* _RECORDS PROVIDED_
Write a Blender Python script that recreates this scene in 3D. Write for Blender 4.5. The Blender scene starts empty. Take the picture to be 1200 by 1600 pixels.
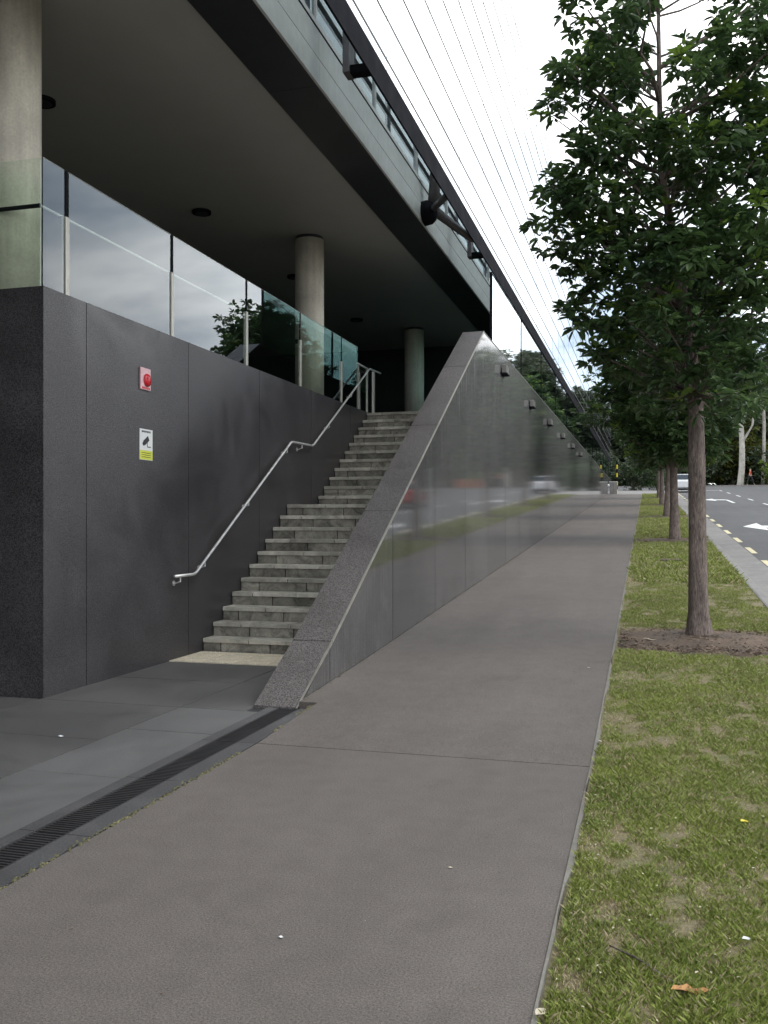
import bpy, bmesh, math, random
import numpy as np
from mathutils import Vector, Matrix, Euler
R = math.radians
rng = np.random.default_rng(7)
random.seed(7)
S = bpy.context.scene
C = S.collection

# ---------------------------------------------------------------- camera, sky, sun, exposure
cam_d = bpy.data.cameras.new('camera'); cam = bpy.data.objects.new('camera', cam_d); C.objects.link(cam)
cam.location = (0, 0, 1.55)
cam.rotation_euler = (R(90), 0, math.atan(410 / 1450))
cam_d.sensor_fit = 'VERTICAL'; cam_d.sensor_height = 24.0
cam_d.lens = 24.0 * 1450 / 1600
cam_d.shift_y = 15 / 1600
cam_d.clip_start = 0.05; cam_d.clip_end = 3000
S.camera = cam

SUN_EL, SUN_AZ = R(50), R(84)      # azimuth clockwise from +Y
world = bpy.data.worlds.new('World'); S.world = world; world.use_nodes = True
wn = world.node_tree; wn.nodes.clear()
def wnode(t, **k):
    n = wn.nodes.new(t)
    for a, b in k.items(): setattr(n, a, b)
    return n
sky = wnode('ShaderNodeTexSky', sky_type='NISHITA', sun_disc=False, sun_elevation=SUN_EL, sun_rotation=SUN_AZ)
bg = wnode('ShaderNodeBackground'); bg.inputs[1].default_value = 0.1
out = wnode('ShaderNodeOutputWorld')
tc = wnode('ShaderNodeTexCoord')
mp = wnode('ShaderNodeMapping'); mp.inputs['Scale'].default_value = (1.6, 1.6, 3.4); mp.inputs['Location'].default_value = (0.7, 0.2, 0.4)
nz = wnode('ShaderNodeTexNoise'); nz.inputs['Scale'].default_value = 1.5; nz.inputs['Detail'].default_value = 7; nz.inputs['Roughness'].default_value = 0.55
nz.inputs['Distortion'].default_value = 0.4
cr = wnode('ShaderNodeValToRGB')
e = cr.color_ramp.elements
e[0].position = 0.42; e[0].color = (0.25, 0.31, 0.39, 1)
e[1].position = 0.65; e[1].color = (1.0, 0.98, 0.955, 1)
mul = wnode('ShaderNodeVectorMath', operation='SCALE'); mul.inputs['Scale'].default_value = 32.0
mix = wnode('ShaderNodeMix', data_type='RGBA'); mix.inputs[0].default_value = 0.93
L = wn.links.new
L(tc.outputs['Generated'], mp.inputs[0]); L(mp.outputs[0], nz.inputs['Vector']); L(nz.outputs[0], cr.inputs[0])
L(cr.outputs[0], mul.inputs[0]); L(sky.outputs[0], mix.inputs[6]); L(mul.outputs[0], mix.inputs[7])
L(mix.outputs[2], bg.inputs[0]); L(bg.outputs[0], out.inputs[0])

sun_d = bpy.data.lights.new('sun', 'SUN'); sun_d.energy = 0.8; sun_d.angle = R(25); sun_d.color = (1, 0.96, 0.9)
sun = bpy.data.objects.new('sun', sun_d); C.objects.link(sun)
sd = Vector((math.sin(SUN_AZ) * math.cos(SUN_EL), math.cos(SUN_AZ) * math.cos(SUN_EL), math.sin(SUN_EL)))
sun.rotation_euler = sd.to_track_quat('Z', 'Y').to_euler(); sun.location = sd * 60
S.view_settings.view_transform = 'Standard'; S.view_settings.look = 'None'
S.view_settings.exposure = 0.0; S.view_settings.gamma = 1.0; S.view_settings.use_curve_mapping = False
try:
    S.cycles.transparent_max_bounces = 24
except Exception: pass

# ---------------------------------------------------------------- materials
class NT:
    def __init__(s, name):
        s.m = bpy.data.materials.new(name); s.m.use_nodes = True; s.t = s.m.node_tree
        s.b = s.t.nodes['Principled BSDF']; s.o = s.t.nodes['Material Output']
    def n(s, t, **k):
        x = s.t.nodes.new(t)
        for a, b in k.items(): setattr(x, a, b)
        return x
    def l(s, a, b): s.t.links.new(a, b)
    def pos(s, obj=False, scale=(1, 1, 1)):
        if obj: o = s.n('ShaderNodeTexCoord').outputs['Object']
        else: o = s.n('ShaderNodeNewGeometry').outputs['Position']
        m = s.n('ShaderNodeMapping'); m.inputs['Scale'].default_value = scale; s.l(o, m.inputs[0]); return m.outputs[0]
    def noise(s, v, scale, detail=4, rough=0.55, dist=0):
        x = s.n('ShaderNodeTexNoise'); x.inputs['Scale'].default_value = scale; x.inputs['Detail'].default_value = detail
        x.inputs['Roughness'].default_value = rough; x.inputs['Distortion'].default_value = dist; s.l(v, x.inputs['Vector']); return x.outputs[0]
    def ramp(s, f, a, b, ca, cb, extra=()):
        x = s.n('ShaderNodeValToRGB'); q = x.color_ramp.elements
        q[0].position = a; q[0].color = (*ca, 1); q[1].position = b; q[1].color = (*cb, 1)
        for p, c in extra: z = q.new(p); z.color = (*c, 1)
        s.l(f, x.inputs[0]); return x.outputs[0]
    def rng(s, f, a, b, c, d):
        x = s.n('ShaderNodeMapRange'); 
        for i, v in zip(range(1, 5), (a, b, c, d)): x.inputs[i].default_value = v
        s.l(f, x.inputs[0]); return x.outputs[0]
    def mix(s, f, a, b, mode='MIX'):
        x = s.n('ShaderNodeMix', data_type='RGBA', blend_type=mode)
        if isinstance(f, (int, float)): x.inputs[0].default_value = f
        else: s.l(f, x.inputs[0])
        for i, c in ((6, a), (7, b)):
            if isinstance(c, tuple): x.inputs[i].default_value = (*c, 1)
            else: s.l(c, x.inputs[i])
        return x.outputs[2]
    def scale(s, col, f):
        x = s.n('ShaderNodeVectorMath', operation='SCALE'); s.l(col, x.inputs[0])
        if isinstance(f, (int, float)): x.inputs['Scale'].default_value = f
        else: s.l(f, x.inputs['Scale'])
        return x.outputs[0]
    def bump(s, h, strength=0.3, dist=0.01):
        x = s.n('ShaderNodeBump'); x.inputs['Strength'].default_value = strength; x.inputs['Distance'].default_value = dist
        s.l(h, x.inputs['Height']); s.l(x.outputs[0], s.b.inputs['Normal'])
    def objrand(s, a, b):
        o = s.n('ShaderNodeObjectInfo'); return s.rng(o.outputs['Random'], 0, 1, a, b)
    def base(s, c):
        if isinstance(c, tuple): s.b.inputs['Base Color'].default_value = (*c, 1)
        else: s.l(c, s.b.inputs['Base Color'])
    def rough(s, r):
        if isinstance(r, (int, float)): s.b.inputs['Roughness'].default_value = r
        else: s.l(r, s.b.inputs['Roughness'])
def simple(name, col, rough=0.6, metal=0, nscale=30, var=0.12, bump=0.05, rvar=0.1):
    m = NT(name); p = m.pos(True); f = m.noise(p, nscale, 5); g = m.noise(p, nscale * 0.12, 3)
    k = m.rng(f, 0.3, 0.7, 1 - var, 1 + var); k2 = m.rng(g, 0.3, 0.7, 1 - var, 1 + var)
    mm = m.n('ShaderNodeMath', operation='MULTIPLY'); m.l(k, mm.inputs[0]); m.l(k2, mm.inputs[1])
    rgb = m.n('ShaderNodeRGB'); rgb.outputs[0].default_value = (*col, 1)
    m.base(m.scale(rgb.outputs[0], mm.outputs[0])); m.rough(m.rng(g, 0.3, 0.7, max(0, rough - rvar), rough + rvar))
    m.b.inputs['Metallic'].default_value = metal
    if bump: m.bump(f, bump, 0.005)
    return m.m
def stone(name, dark, light, rough, streak_sheen=0.0, spec=0.5, speck=110, bumps=0.05, orand=(0.9, 1.1), cloud=0.35):
    m = NT(name); p = m.pos(); f = m.noise(p, speck, 3, 0.7)
    c = m.ramp(f, 0.40, 0.62, dark, light)
    g = m.noise(p, 0.9, 6, 0.6, 0.6); c = m.scale(c, m.rng(g, 0.3, 0.7, 1 - cloud, 1 + cloud))
    v = m.pos(scale=(5, 5, 0.22)); st = m.noise(v, 2.2, 5, 0.6)
    if streak_sheen: c = m.scale(c, m.rng(st, 0.3, 0.75, 1 - 0.04, 1 + 0.04 + streak_sheen)); c = m.scale(c, m.objrand(*orand))
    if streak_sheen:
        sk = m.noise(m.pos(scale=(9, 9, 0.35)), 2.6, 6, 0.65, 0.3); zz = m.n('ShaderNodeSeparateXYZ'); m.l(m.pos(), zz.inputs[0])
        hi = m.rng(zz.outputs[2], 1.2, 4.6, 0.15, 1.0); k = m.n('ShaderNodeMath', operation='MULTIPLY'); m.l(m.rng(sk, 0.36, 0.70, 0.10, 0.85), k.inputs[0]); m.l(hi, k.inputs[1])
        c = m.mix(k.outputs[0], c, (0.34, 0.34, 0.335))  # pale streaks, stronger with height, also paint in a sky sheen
    m.base(c); r = m.rng(st if streak_sheen else g, 0.35, 0.7, rough * 0.75, rough * 1.35); m.rough(r)
    m.b.inputs['Specular IOR Level'].default_value = spec
    if bumps: m.bump(f, bumps, 0.002)
    return m.m
M = {}
M['granite_matt'] = stone('dark_honed_granite', (0.012, 0.011, 0.012), (0.105, 0.098, 0.102), 0.38, 0.0, cloud=0.24)
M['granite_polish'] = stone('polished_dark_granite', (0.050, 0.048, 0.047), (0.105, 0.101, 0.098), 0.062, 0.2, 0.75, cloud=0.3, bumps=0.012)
M['granite_cap'] = stone('brushed_granite_cap', (0.030, 0.027, 0.025), (0.22, 0.20, 0.19), 0.5, 0, speck=95, cloud=0.15)
M['granite_kerb'] = stone('granite_drain_edging', (0.06, 0.06, 0.06), (0.12, 0.115, 0.115), 0.6)
M['paving'] = stone('bluestone_paving', (0.088, 0.085, 0.083), (0.135, 0.131, 0.127), 0.55, 0, cloud=0.16, speck=150)
M['paving_light'] = stone('pale_bluestone_paving', (0.112, 0.110, 0.107), (0.162, 0.159, 0.154), 0.55, 0, cloud=0.14, speck=150)
def stepmat():
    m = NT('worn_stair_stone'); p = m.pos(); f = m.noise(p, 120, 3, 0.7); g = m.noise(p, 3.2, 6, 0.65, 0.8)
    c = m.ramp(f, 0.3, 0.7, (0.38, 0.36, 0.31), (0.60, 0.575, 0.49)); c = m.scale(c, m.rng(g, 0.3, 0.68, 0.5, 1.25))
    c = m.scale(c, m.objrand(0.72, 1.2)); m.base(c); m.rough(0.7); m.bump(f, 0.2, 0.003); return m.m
M['step'] = stepmat()
def risermat():
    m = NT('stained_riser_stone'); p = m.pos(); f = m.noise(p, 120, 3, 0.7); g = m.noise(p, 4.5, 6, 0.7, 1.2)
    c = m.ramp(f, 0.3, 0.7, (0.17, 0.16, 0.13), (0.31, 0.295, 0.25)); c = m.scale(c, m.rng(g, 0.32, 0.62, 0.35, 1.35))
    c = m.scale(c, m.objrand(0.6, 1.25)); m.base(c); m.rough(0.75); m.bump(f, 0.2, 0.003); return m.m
M['riser'] = risermat()
M['tactile'] = simple('cream_tactile_tile', (0.66, 0.59, 0.45), 0.7, nscale=60, var=0.18)
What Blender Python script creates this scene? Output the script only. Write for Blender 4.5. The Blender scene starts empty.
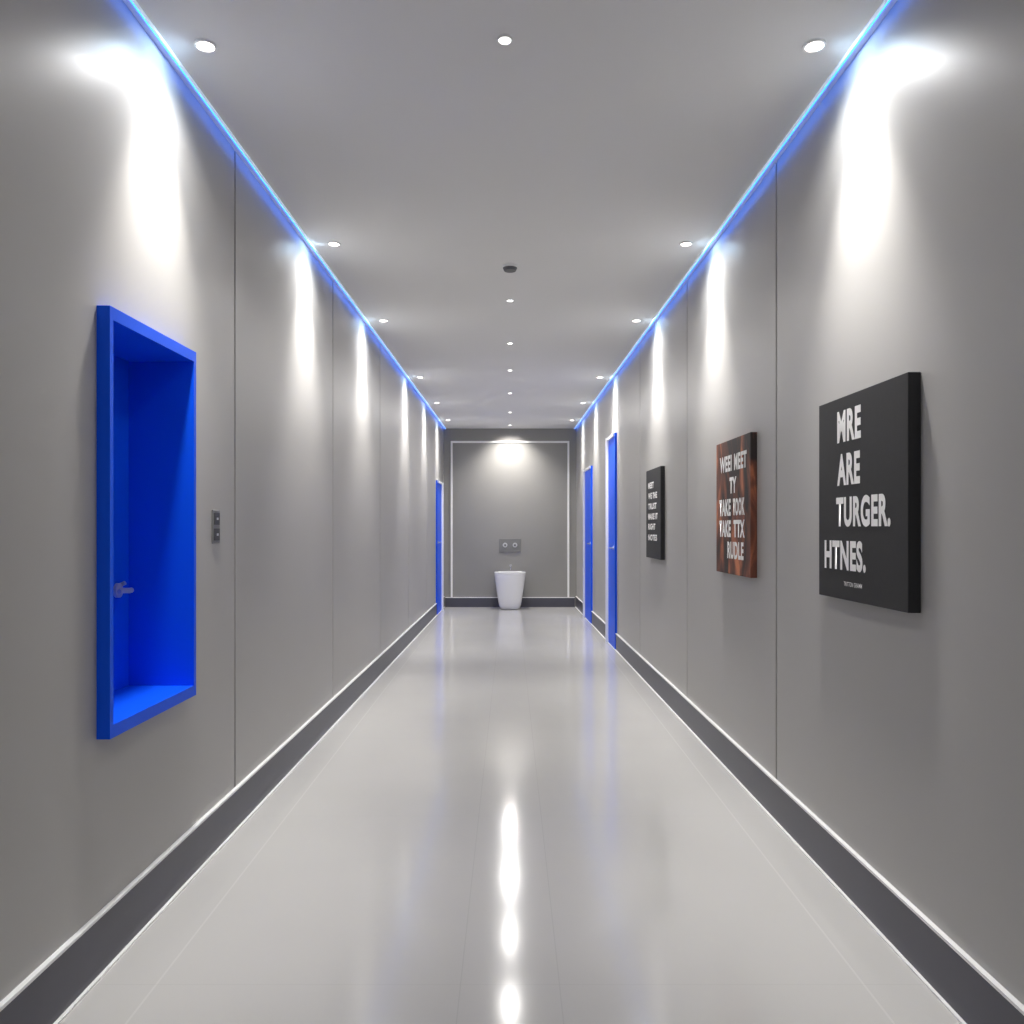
import bpy, bmesh, math
from mathutils import Vector
scene=bpy.context.scene
scene.view_settings.view_transform='Standard'
scene.view_settings.look='None'
W0=1.132; K=0.01026; EYE=1.2; CEIL=2.711; END=11.85; BACK=-1.6; F=780.0
col=scene.collection

# ---------------- materials ----------------
def mat(name,color,rough=0.5,metal=0.0,emit=None,estr=0.0,noise=0.0,nscale=8.0,bump=0.0,spec=0.5):
    m=bpy.data.materials.new(name); m.use_nodes=True
    nt=m.node_tree; b=nt.nodes['Principled BSDF']
    b.inputs['Base Color'].default_value=(*color,1)
    b.inputs['Roughness'].default_value=rough
    b.inputs['Metallic'].default_value=metal
    b.inputs['Specular IOR Level'].default_value=spec
    if emit:
        b.inputs['Emission Color'].default_value=(*emit,1)
        b.inputs['Emission Strength'].default_value=estr
    if noise>0 or bump>0:
        tc=nt.nodes.new('ShaderNodeTexCoord'); n=nt.nodes.new('ShaderNodeTexNoise')
        n.inputs['Scale'].default_value=nscale; n.inputs['Detail'].default_value=4
        nt.links.new(tc.outputs['Object'],n.inputs['Vector'])
        if noise>0:
            mr=nt.nodes.new('ShaderNodeMapRange')
            mr.inputs['To Min'].default_value=1-noise; mr.inputs['To Max'].default_value=1+noise
            nt.links.new(n.outputs['Fac'],mr.inputs['Value'])
            mx=nt.nodes.new('ShaderNodeVectorMath'); mx.operation='SCALE'
            mx.inputs[0].default_value=color
            nt.links.new(mr.outputs['Result'],mx.inputs['Scale'])
            nt.links.new(mx.outputs['Vector'],b.inputs['Base Color'])
        if bump>0:
            bp=nt.nodes.new('ShaderNodeBump'); bp.inputs['Strength'].default_value=bump; bp.inputs['Distance'].default_value=0.002
            nt.links.new(n.outputs['Fac'],bp.inputs['Height']); nt.links.new(bp.outputs['Normal'],b.inputs['Normal'])
    return m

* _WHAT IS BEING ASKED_
Go back to the listing above and reproduce, exactly, the stretch from the line bearing "What Blender Python" through the line bearing "col=scene.collection", without its pictures.

* _RESULT OF THE EXERCISE_
What Blender Python script creates this scene? Output the script only. Write for Blender 4.5. The Blender scene starts empty.
import bpy, bmesh, math
from mathutils import Vector
scene=bpy.context.scene
scene.view_settings.view_transform='Standard'
scene.view_settings.look='None'
W0=1.132; K=0.01026; EYE=1.2; CEIL=2.711; END=11.85; BACK=-1.6; F=780.0
col=scene.collection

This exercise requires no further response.